Sunday, February 10, 2013

The Confessions of Nat Turner

The Confessions of Nat Turner
by William Styron
read: 2013
Time 100 NovelsPulitzer Prize

I read William Styron's The Confessions of Nat Turner as the first book in a series of four I'm going to read this February for Black History Month. It's a curious choice, because it has something of a reputation for being a racist work. Nat Turner was a real figure in history, a slave who led a revolt in Virginia in 1831, resulting in the death of 55 whites (and more than twice as many blacks in retribution). "The Confessions of Nat Turner" is the official court document where Turner describes the planning and execution of the uprising and many of the scant biographical details we know today. Styron writes his novel from Turner's perspective, but, as he writes in the prefacing Author's Note, allows himself "the utmost freedom of imagination" in filling in the gaps in the story and Turner's life. It's a work of fiction, not history. The liberties he took have led to the novel's unsavory reputation in some circles.

Styron admits, in an afterword to the version I read, "Most people were, and are, racist to some degree but at least my racism was not conventional; I wanted to confront and understand blackness." I'm not qualified to answer the question of whether Styron succeeded in his goal - even Styron admits, "... [M]y stranger's perspective might not always ring true to black people" - but I tend to believe that he did not intend Confessions to malign or mis-represent African-Americans. Styron's view of Turner probably is wrong, certainly is incomplete, and is certainly influenced by Styron's whiteness, but this isn't because of racism; it's because "the very fact of a person's otherness to you means there is always something fundamentally hidden about them."

The article in Ebony linked above (an excerpt from a book most recently published as The Second Crucifixion of Nat Turner) suggests Styron wrote the book to paint blacks as dumb, subservient, and degenerate, and Turner himself as an impotent and ineffectual leader. Styron is taking liberties with some of his characterizations, but often they are in the service of showing the evils of slavery. Turner is disgusted at the way Hark submits to the whites, but notes that "the unctuous coating of flattery" is there to disguise a hidden anger. Slavery was evil, and one of its evils was to repress blacks, socially, spiritually, intellectually, even morally. The characters in Confessions are flawed, but their flaws can be read largely as a product of the dysfunctional society surrounding them.

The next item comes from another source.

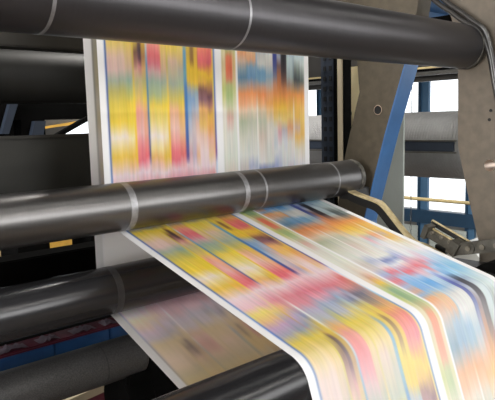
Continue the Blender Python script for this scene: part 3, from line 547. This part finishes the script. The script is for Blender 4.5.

That said, some of Styron's liberties do put a bad taste in my mouth. In the afterword, Styron views Turner as "a dangerous religious lunatic," but he doesn't "want to write about a psychopathic monster," preferring to "demonstrate subtler motives" and "moderate this aspect of his character." This is a fine line to walk. Artistically, he can do whatever he wants, but the very need to moderate and make more subtle strikes me as part of what distances Styron from the black community critical of the book. There are those for whom the scars of racism are fresher, the rage more justified, and Turner's actions are heroic. Turner himself does not show the regret Styron attributes to him, entering a plea of "not guilty" because he says he feels no guilt.

Finally, the imagined relationship between Turner and Margaret Whitehead, the only victim he personally dispatched, is a real stretch. Styron notes that Turner does not mention a wife in his confessions and attributes a pious celibacy to him, assuming an absence of evidence to be an evidence of absence. Styron's Turner finds love, grace, and repentance in Whitehead, though their relationship cannot be consummated (or even acknowledged) in this world. Styron himself says of his representation of the Turner / Whitehead relationship:
No decision I made shows so well the pitfalls waiting for the historical novelist who, however well-intentioned, creates a situation or concept repugnant to idealogues; at the same time, nothing so deftly illustrates the invincible right of the novelist to manipulate historical fact and pursue his intuition concerning that fact to its artistically logical conclusion.
What exactly is an "artistically logical conclusion?" In a sense, fiction is "truer" than non-fiction, because a fiction can be completely true within its imagined world and non-fiction always has to answer to the reality of this one. Styron is writing a world that may be true to itself, but its relationship to this one is dubious. Is that bold, artistic, dishonest, offensive? Probably some of each.